Pat Evans opens Thursday’s meeting of the Friends of the Downtown.

CHAPEL HILL – Outgoing UNC Chancellor Holden Thorp has long been recognized for having ushered in a new era of improved town-gown relations in the Chapel Hill-Carrboro community.

With his time at Carolina coming to an end next month, local leaders have expressed some concern about the future—but Thorp says he has every reason to believe that incoming chancellor Carol Folt will pick up right where he left off.

“So far Carol Folt and I have not had a conversation where we disagreed about anything,” he said at Thursday’s meeting of Chapel Hill’s Friends of the Downtown. “I believe she’s an academic first…she’s worked on behalf of Hanover, New Hampshire (while serving as interim president of Dartmouth College); she knows that the relationship with the community is important, and I have no reason to believe that she will change that.”
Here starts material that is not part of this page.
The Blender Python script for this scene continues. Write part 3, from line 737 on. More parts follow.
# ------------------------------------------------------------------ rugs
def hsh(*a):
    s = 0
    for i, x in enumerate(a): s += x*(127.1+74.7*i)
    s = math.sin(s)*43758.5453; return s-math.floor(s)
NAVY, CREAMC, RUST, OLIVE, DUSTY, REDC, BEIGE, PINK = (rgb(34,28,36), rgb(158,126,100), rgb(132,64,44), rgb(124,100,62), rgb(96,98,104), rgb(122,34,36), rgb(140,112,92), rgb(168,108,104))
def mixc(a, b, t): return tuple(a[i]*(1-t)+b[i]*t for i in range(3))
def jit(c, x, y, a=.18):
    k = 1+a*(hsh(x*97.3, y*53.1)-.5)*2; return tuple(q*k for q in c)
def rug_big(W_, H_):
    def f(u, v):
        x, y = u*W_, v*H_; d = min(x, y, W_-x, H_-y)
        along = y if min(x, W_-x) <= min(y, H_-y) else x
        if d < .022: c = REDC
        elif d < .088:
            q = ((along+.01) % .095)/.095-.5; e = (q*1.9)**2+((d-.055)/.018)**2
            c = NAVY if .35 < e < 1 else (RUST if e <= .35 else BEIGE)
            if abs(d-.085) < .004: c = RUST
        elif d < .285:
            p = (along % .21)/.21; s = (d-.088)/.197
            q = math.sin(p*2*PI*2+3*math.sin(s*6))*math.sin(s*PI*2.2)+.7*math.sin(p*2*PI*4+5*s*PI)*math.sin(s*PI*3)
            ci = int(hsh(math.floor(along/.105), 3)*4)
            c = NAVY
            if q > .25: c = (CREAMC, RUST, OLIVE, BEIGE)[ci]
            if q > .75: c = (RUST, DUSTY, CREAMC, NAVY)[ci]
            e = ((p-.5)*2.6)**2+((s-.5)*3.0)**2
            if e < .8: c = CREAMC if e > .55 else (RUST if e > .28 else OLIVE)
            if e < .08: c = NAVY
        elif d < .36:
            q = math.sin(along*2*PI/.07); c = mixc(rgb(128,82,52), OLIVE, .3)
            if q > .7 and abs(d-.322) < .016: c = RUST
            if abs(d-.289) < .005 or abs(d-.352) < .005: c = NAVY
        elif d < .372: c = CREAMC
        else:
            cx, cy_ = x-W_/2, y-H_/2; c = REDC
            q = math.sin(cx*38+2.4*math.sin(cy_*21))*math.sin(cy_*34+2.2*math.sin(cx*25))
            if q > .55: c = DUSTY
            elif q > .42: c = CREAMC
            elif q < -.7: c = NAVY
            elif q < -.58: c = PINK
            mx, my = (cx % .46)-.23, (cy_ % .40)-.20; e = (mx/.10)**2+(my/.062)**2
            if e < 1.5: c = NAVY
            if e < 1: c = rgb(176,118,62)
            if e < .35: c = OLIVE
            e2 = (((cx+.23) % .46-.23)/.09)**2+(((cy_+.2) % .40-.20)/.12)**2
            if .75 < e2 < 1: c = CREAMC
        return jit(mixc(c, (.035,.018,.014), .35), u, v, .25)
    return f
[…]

Thorp and his wife Patti were the guests of honor on Thursday: dozens of local officials and downtown leaders gathered at the Franklin Hotel to recognize their work to improve the town-gown partnership, both before and during his time as chancellor.

“They have done so much for the town,” said Friends of the Downtown chair Pat Evans, “working with the University and the Town together in a way that ‘town-and-gown’ has not been done before.”
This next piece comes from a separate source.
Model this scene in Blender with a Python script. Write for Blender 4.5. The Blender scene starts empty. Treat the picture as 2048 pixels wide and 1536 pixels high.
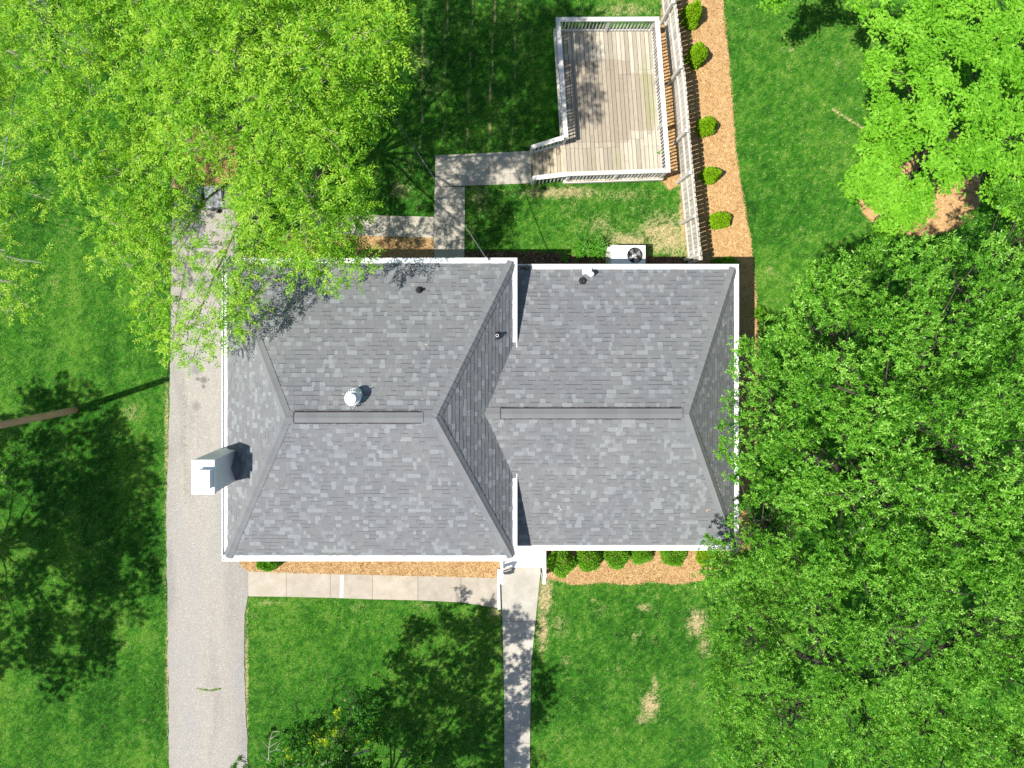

Signs of that partnership include closer collaboration on real-estate projects like 123 West Franklin (the soon-to-be-former University Square); joining forces to promote start-up businesses with projects like LAUNCH Chapel Hill; working together to address the student-housing crunch and its effect on nearby neighborhoods; and—perhaps most notably of all—sharing responsibility for the ongoing Carolina North project, as well as the infrastructural improvements that project will require.

And amidst all his accomplishments as chancellor, Thorp says he’s particularly proud of that improved relationship.

“The work that we have been able to do with this community and on behalf of the town is among the most rewarding things that I’ve been able to do in my career,” he said Thursday.

And while his departure next month will mark the start of an uncertain new era, Thorp says it shouldn’t be hard to sustain that close partnership—since at the end of the day, ‘town’ and ‘gown’ are really one and the same.

“The first thing about university-town politics that people who work in the University needs to understand is that in a town like this, if the University is at odds with the elected officials in a college town, that means they’re also at odds with their own people,” he says. “This is obvious, but it’s surprising how many people don’t get that…

“It’s a false thing to say ‘the University is at odds with the town,’ because if you’re saying that, then the University is at odds with itself…so the first thing you have to do is not treat it as though ‘the University’ and ‘the Town’–especially here–are two separate things.”

Holden Thorp’s tenure as UNC chancellor comes to an end on June 30; in July, he’ll take over as provost at Washington University in St. Louis.